Most of the survivors and the victims appear to have been young men but there were also several children aged between 10 and 12, she added.

“We have not yet been able to ask them about this but it seems certain that many of them will have had friends and family who were lost in the wreck.”

At talks in Luxembourg on Monday, E.U. ministers agreed on a 10-point plan to double the resources available to maritime border patrol mission Triton and further measures will be discussed at a summit of E.U. leaders on Thursday.

Critics say Triton is woefully inadequate and are demanding the restoration of a much bigger Italian operation suspended last year because of cost constraints.

The survivors, who hailed from Mali, Gambia, Senegal, Somalia, Eritrea and Bangladesh, were all recovering Tuesday at holding centers near Catania on Sicily’s eastern coast.

Sunday’s disaster was the worst in a series of migrant shipwrecks that have claimed more than 1,750 lives this year — 30 times higher than the same period in 2014 — and nearly 5,000 since the start of last year.

If current trends continue, there could be 30,000 deaths at sea this year, the IOM warned.

Italian officials believe there could be up to one million more would-be immigrants to Europe waiting to board boats in conflict-torn Libya.

Many of them are refugees from Syria’s civil war or persecution in places like Eritrea. Others are seeking to escape poverty and hunger in Africa and south Asia and secure a better future in Europe.

Australia’s example

Despite the prosect of further loss of life, a number of E.U. governments are reluctant to expand search-and-rescue operations, arguing that they only encourage migrants to attempt the crossing.

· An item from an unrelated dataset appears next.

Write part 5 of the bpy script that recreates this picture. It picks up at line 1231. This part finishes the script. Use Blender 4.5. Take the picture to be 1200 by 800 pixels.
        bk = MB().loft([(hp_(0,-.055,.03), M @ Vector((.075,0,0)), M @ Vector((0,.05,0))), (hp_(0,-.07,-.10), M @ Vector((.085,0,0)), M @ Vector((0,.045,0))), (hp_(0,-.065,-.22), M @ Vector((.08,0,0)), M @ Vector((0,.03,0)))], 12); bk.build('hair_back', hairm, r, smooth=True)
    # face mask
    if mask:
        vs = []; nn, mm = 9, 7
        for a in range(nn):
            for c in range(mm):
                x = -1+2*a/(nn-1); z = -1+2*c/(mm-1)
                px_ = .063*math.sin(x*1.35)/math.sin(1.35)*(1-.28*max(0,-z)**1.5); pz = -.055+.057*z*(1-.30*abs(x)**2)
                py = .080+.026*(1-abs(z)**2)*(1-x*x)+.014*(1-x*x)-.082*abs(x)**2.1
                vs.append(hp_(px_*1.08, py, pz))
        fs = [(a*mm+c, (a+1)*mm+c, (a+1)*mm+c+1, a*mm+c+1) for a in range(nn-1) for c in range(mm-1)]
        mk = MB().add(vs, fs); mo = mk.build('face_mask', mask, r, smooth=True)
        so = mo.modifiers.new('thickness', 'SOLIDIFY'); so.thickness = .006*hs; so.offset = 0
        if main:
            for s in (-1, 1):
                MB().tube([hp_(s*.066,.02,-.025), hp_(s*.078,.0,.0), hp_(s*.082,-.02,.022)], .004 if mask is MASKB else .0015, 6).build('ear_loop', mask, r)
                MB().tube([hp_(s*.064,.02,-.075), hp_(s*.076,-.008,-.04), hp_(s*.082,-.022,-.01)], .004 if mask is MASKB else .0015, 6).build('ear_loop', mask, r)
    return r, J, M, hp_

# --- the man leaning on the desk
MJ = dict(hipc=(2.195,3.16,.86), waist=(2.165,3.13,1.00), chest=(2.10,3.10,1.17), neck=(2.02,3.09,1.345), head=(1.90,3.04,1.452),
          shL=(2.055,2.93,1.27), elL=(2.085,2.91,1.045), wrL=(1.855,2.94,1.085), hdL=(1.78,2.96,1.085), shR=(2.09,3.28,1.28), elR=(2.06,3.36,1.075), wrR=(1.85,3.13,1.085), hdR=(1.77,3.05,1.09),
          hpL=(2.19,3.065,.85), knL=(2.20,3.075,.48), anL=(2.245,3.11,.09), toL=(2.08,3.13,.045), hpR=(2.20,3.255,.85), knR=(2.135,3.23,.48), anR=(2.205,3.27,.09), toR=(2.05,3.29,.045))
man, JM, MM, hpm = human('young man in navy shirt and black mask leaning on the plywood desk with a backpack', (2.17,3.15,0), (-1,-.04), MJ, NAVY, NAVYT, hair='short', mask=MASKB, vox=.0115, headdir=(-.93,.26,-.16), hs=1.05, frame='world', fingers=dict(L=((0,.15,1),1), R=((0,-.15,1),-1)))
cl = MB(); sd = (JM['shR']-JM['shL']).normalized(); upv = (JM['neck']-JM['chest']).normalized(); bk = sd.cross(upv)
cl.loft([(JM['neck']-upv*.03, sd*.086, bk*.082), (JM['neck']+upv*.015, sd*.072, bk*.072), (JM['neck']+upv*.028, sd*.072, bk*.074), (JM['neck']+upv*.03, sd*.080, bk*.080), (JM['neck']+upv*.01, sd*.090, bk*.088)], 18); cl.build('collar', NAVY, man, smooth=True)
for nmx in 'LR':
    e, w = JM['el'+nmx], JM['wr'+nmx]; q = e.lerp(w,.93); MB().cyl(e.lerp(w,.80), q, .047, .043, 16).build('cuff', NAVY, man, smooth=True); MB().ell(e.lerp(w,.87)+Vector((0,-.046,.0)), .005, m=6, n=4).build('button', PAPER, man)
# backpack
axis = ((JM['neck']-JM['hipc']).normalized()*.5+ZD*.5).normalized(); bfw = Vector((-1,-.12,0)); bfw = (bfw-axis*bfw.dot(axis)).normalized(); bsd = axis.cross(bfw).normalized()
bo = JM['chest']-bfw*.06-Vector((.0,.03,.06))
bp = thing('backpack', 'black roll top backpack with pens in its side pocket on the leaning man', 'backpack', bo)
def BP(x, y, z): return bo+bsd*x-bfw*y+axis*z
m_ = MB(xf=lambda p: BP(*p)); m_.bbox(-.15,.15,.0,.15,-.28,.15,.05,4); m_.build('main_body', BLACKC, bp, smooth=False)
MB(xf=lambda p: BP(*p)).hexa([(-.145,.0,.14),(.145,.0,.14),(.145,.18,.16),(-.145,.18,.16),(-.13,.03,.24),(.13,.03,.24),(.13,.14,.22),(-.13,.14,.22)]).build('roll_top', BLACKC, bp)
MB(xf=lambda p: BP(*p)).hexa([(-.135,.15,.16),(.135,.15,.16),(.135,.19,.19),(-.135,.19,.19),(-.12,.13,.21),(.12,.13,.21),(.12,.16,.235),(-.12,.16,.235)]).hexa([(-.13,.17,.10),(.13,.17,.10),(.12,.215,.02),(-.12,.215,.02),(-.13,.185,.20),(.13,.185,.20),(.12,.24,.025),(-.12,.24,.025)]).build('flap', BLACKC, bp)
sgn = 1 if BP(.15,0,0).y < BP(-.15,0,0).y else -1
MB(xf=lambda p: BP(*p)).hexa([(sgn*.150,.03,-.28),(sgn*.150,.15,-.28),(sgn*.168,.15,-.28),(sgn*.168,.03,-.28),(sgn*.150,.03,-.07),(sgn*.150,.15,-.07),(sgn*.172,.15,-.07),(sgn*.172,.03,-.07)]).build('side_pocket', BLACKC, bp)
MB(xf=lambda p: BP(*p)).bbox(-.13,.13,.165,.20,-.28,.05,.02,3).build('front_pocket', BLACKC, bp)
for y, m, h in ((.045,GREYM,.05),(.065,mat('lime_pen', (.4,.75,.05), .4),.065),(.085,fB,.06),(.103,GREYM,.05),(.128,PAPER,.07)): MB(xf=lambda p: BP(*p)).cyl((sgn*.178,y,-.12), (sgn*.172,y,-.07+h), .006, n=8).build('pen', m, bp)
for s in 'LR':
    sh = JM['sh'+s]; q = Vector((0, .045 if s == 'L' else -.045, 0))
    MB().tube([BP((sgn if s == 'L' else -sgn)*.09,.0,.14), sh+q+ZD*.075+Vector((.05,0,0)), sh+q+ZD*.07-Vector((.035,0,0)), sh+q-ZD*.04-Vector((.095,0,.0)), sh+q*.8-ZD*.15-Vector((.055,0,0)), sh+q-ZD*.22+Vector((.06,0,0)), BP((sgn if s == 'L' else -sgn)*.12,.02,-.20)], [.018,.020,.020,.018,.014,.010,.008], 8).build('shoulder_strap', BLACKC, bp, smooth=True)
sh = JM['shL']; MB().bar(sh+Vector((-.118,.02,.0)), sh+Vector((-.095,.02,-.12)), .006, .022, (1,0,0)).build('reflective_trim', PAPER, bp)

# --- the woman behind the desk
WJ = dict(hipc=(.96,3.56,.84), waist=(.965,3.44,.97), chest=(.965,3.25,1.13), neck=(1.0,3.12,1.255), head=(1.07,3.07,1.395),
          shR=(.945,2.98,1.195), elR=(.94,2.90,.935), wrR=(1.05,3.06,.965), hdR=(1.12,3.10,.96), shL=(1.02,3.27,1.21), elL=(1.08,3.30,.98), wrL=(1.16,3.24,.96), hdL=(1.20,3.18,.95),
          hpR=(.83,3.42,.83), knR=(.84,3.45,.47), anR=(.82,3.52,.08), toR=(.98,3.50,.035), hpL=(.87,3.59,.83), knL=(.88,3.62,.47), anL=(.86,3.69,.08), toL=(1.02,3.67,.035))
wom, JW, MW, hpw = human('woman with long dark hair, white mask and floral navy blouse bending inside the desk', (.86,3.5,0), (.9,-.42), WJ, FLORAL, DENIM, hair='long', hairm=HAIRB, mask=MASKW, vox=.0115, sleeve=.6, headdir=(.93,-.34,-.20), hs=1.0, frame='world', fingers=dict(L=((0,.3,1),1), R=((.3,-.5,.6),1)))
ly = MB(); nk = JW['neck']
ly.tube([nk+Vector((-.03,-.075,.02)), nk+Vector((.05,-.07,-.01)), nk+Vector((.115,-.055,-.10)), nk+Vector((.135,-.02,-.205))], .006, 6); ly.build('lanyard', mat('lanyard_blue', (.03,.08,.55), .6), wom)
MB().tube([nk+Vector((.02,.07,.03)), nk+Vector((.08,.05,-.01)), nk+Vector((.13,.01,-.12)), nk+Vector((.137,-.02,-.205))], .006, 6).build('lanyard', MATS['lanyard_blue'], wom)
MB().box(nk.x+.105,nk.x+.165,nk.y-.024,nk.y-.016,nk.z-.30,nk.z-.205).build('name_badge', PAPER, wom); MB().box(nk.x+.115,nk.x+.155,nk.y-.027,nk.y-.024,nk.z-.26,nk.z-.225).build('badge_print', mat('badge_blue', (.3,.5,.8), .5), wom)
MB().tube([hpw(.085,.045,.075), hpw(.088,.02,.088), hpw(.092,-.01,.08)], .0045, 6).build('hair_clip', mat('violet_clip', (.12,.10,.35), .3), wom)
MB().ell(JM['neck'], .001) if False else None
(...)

Australian Prime Minister Tony Abbott said Europe should follow his government’s lead by deploying military forces to turn migrant boats back.

“The only way you can stop the deaths is in fact to stop the boats,” Abbott said.

Australia’s policy has drastically reduced the number of asylum-seekers arriving on its soil and deaths at sea but has been attacked as undermining the principle of asylum.

Ideas being looked at by the E.U. including trying to capture or destroy people-smuggling boats and a pilot scheme for the fast-track return of migrants to their home countries.